Schabas in 2013 said that he looked forward to prosecuting Israeli Prime Minister Benjamin Netanyahu as a war criminal but asserted that Syria’s use of chemical weapons against civilians did not constitute a war crime. Schabas also acknowledged in an interview that there were “all kinds of double standards” at the United Nations. In the course of that interview he refused to call Hamas a terrorist organization.

In an ironic twist of history, it was discovered that when Schabas faced a hearing on charges of preventing a speaker from lecturing, he argued that the panel that was judging him was biased and should be dismissed.

In Everything You Need to Know About International Law and the Gaza War, which appeared in the September 2014 issue of The Tower Magazine, David Avraham Daoud explained why appointing Schabas undermines, not strengthens, international law.

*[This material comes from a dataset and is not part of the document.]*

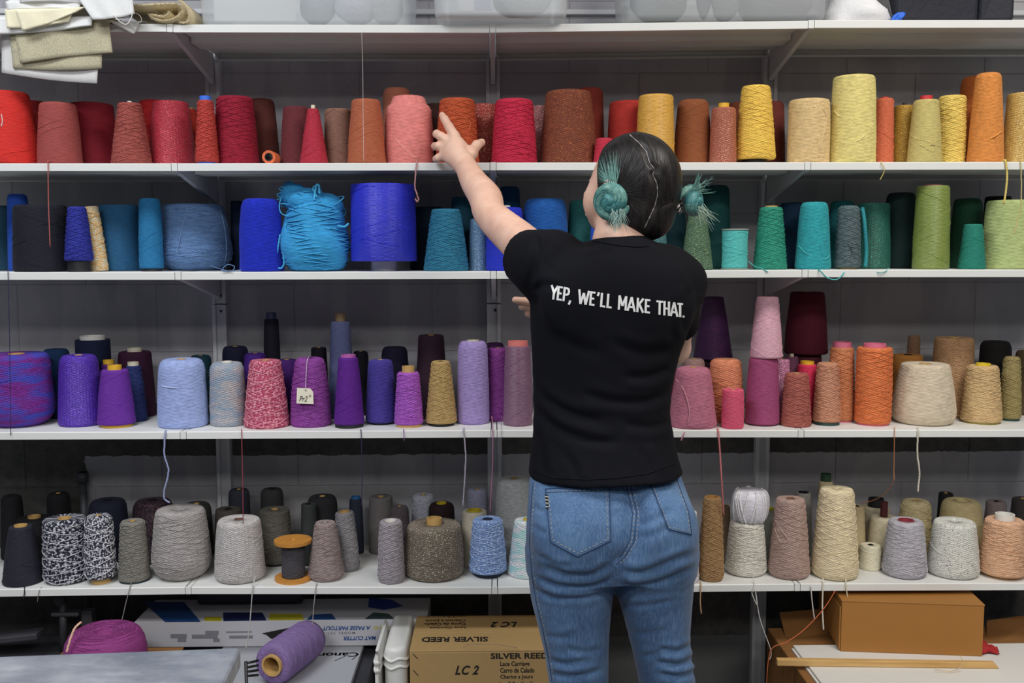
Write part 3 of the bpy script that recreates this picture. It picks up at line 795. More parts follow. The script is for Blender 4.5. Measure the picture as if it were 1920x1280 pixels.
def interp_prof(prof, z):
    for (r0, z0), (r1, z1) in zip(prof[:-1], prof[1:]):
        if z0 <= z <= z1 and z1 > z0:
            return r0 + (r1 - r0) * (z - z0) / (z1 - z0)
    return prof[-1][0]
def yarn_profile(shape, rb, rt, h, bulge=0.02, round_foot=False):
    """outer side profile from foot to crown, without the top"""
    P_ = []
    if shape == 'flat':
        return [(rb * .985, 0), (rb, .003), (rt, h - .003), (rt * .985, h)]
    if shape == 'bulb':
        for z, r in ((0, .62), (.03, .74), (.08, .86), (.16, .96), (.26, 1.0), (.36, .995), (.6, .93), (.85, .845), (.94, .81), (.985, .77), (1, .70)):
            P_.append((rb * r * (1 if z < .4 else 1) if z < .3 else rb + (rt - rb) * (z - .3) / .7 if z < .93 else rt * (r / .81), z * h))
        return P_
    if shape == 'bulbtop':
        for z, r in ((0, .80), (.03, .90), (.10, .98), (.22, 1.0)):
            P_.append((rb * r, z * h))
        for z, r in ((.45, .72), (.7, .40), (.88, .12), (.95, 0.0), (.985, -.10), (1, -.35)):
            P_.append((rt + (rb - rt) * r, z * h))
        return P_
    if shape == 'stepped':
        for z, r in ((0, .92), (.03, .99), (.3, 1.0), (.6, .96), (.80, .90), (.86, .82), (.89, .72), (.96, .66), (.99, .60), (1, .5)):
            P_.append((rb * r, z * h))
        return P_
    e = .10 if shape == 'cyl' else .16 if shape == 'cone' else .34
    e = min(e, .03 / h + .12) if shape == 'cone' else e
    b = .006 if shape != 'dome' else .010
    P_ = [(rb * .93, 0), (rb * .985, b * .35), (rb, b)]
    if round_foot:
        b = .017
        P_ = [(rb * .80, 0), (rb * .90, b * .18), (rb * .965, b * .5), (rb, b)]
    ze = max(h - e * rt * 1.6, h * .55)
    n = 7
    for i in range(1, n + 1):
        t = i / n
        z = b + (ze - b) * t
        r = rb + (rt - rb) * (z / h) + bulge * rb * math.sin(PI * t)
        P_.append((r, z))
    r0 = P_[-1][0]
    drop = {'cyl': .12, 'cone': .16}.get(shape, .32)
    for a in (25, 50, 70, 90):
        P_.append((r0 - r0 * drop * (1 - math.cos(R(a))), ze + (h - ze) * math.sin(R(a))))
    return P_

def yarn_body(prof, rc, h, seed, amp=0.012, seg=44):
    rg = random.Random(seed)
    ph = [(rg.uniform(0, 6.28), rg.choice((1, 2, 3)), rg.uniform(20, 70)) for _ in range(4)]
    def fn(th, z, r):
        return r * (1 + sum(amp * .4 * math.sin(p + k * th + w * z) for p, k, w in ph))
    rt = prof[-1][0]
    full = [(0.0002, 0.0)] + prof
    if rc < rt * .95:
        full += [(rt * .6 + rc * .4, h + .0005), (rc, h - .001), (rc, h - .022), (0.0002, h - .022)]
    else:
        full += [(0.0002, h)]
    return MB().lathe(full, seg, fn)
def strands(prof, h, seed, passes=9, turns=1.8, r=0.0009, cover=.97):
    rg = random.Random(seed)
    pts = []
    th = rg.uniform(0, 6.28)
    zlo, zhi = h * .03, h * cover
    zmax = prof[-2][1]
    zhi = min(zhi, zmax)
    for pI in range(passes):
        n = int(26 * turns)
        for i in range(n):
            t = i / n
            z = zlo + (zhi - zlo) * (t if pI % 2 == 0 else 1 - t)
            th += 2 * PI * turns / n * (1 + .05 * math.sin(th * .7 + pI))
            z += .0022 * math.sin(1.7 * th + pI * 2.1) + .0012 * math.sin(5.3 * th)
            z = min(max(z, zlo * .5), zhi)
            rr = interp_prof(prof, z) * (1.0) + r * .6
            pts.append((rr * math.cos(th), rr * math.sin(th), z))
    return MB().tube(pts, r, 4)
def fuzz_mesh(prof, h, n, seed, length=0.009):
    rg = random.Random(seed)
    mb = MB()
    for _ in range(n):
        z = rg.uniform(.02, 1.0) * h
        th = rg.uniform(0, 2 * PI)
        r = interp_prof(prof, min(z, prof[-1][1])) * .99
        nrm = Vector((math.cos(th), math.sin(th), .25 if z > h * .9 else 0))
        tan = Vector((-math.sin(th), math.cos(th), 0))
        L = length * rg.uniform(.4, 1.0)
        p = Vector((r * math.cos(th), r * math.sin(th), z))
        q = p + nrm * L * rg.uniform(.25, .8) + tan * L * rg.uniform(-1.4, 1.4) + Vector((0, 0, rg.uniform(-.6, .9) * L))
        w = Vector((0, 0, 1)) * .00028
        k = len(mb.v)
        mb.v += [p - w, p + w, q]
        mb.f.append([k, k + 1, k + 2])
    return mb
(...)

But justice doesn’t need “twisting” and “maneuvering.” A jurist’s personal biases should play no part in a legal determination. The very idea of double standards in law is repugnant, oxymoronic and self-defeating. Law must be objective and blind. It cannot serve political ends, no matter how noble, and definitely not political power interests. In determining guilt and innocence, it cannot allow for the subjectivity exhibited by Schabas. Otherwise, countries that abide by international humanitarian law will be increasingly limited from defending their civilians against unscrupulous actors that ignore and exploit the laws of war. These actors will, in turn, be encouraged to commit further atrocities shielded in the knowledge that “power interests” will protect them from accountability. Legal military actions will be labeled “war crimes” because “political balances” demand it.